People throw around the phrase “don’t steal my spot.” They do it because they want to sit in their same place. They like having control over their environment, and they like having consistency.

However, people sometimes take this to an extreme. Many times, the things we want end up taking over our lives. Whether we want them or we have them, we just can’t get enough. Again, it’s about ownership and being able to draw a line in the sand to designate where "yours" ends and "mine" begins.

This starts, apparently, when we’re three years old. Kids draw that line in crayon with their share approaching 90 percent and the other kid with 10 percent.

Sharing does not lessen your soul. By sharing, you are able to inversely increase what you have by increasing what we all have.

It’s a tough balancing act weighed in society. People want as much as they can without offending or being selfish. Our society tells us to want the whole pie and to leave personal connections in the gutter. Power to us in the West means domination and monopolistic attitudes. We should all want to be part of the 1 percent, right?
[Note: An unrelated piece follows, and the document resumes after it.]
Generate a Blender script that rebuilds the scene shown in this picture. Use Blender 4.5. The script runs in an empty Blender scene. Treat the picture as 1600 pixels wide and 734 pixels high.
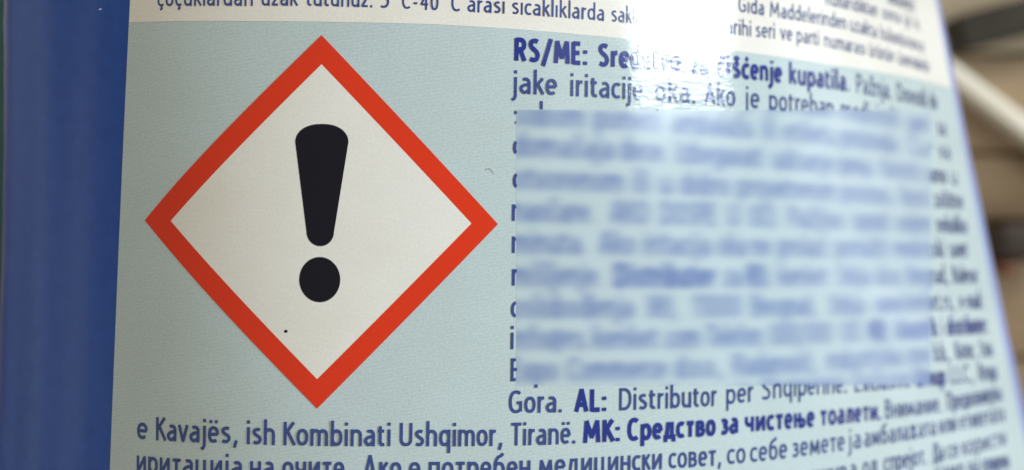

Despite the draw of the 1 percent, the sharing part of our lives reaches its peak in college.

We share with our roommates. We share in the dining hall. We share clothing, and we share each other’s company. The amount of personal space and personal possession comes down to very little.

We don’t subscribe to the fenced-in personal space divisions that we may have had at home. Most of us don’t have personal space, much less our own cars.

The collegiate breakdown of individual possessions does well for our morality. It’s not a breakdown of individuality but a breakdown from possessions that all too often possess us.

It’s healthy and smart to share with other people, because the gifts — both material and spiritual — can be magnified within our social contexts.

Sharing yourself and your things can be an overwhelmingly positive experience: just think about what it means that we attend publicly funded university.

By going to ASU, we take advantage of the Arizona tax base. People here pay income taxes and help subsidize the tuition we pay. Pooling these resources on such a macro scale illustrates that the concept of sharing can be implemented on a larger scale.

College trail mix tastes better when sharing it with other people.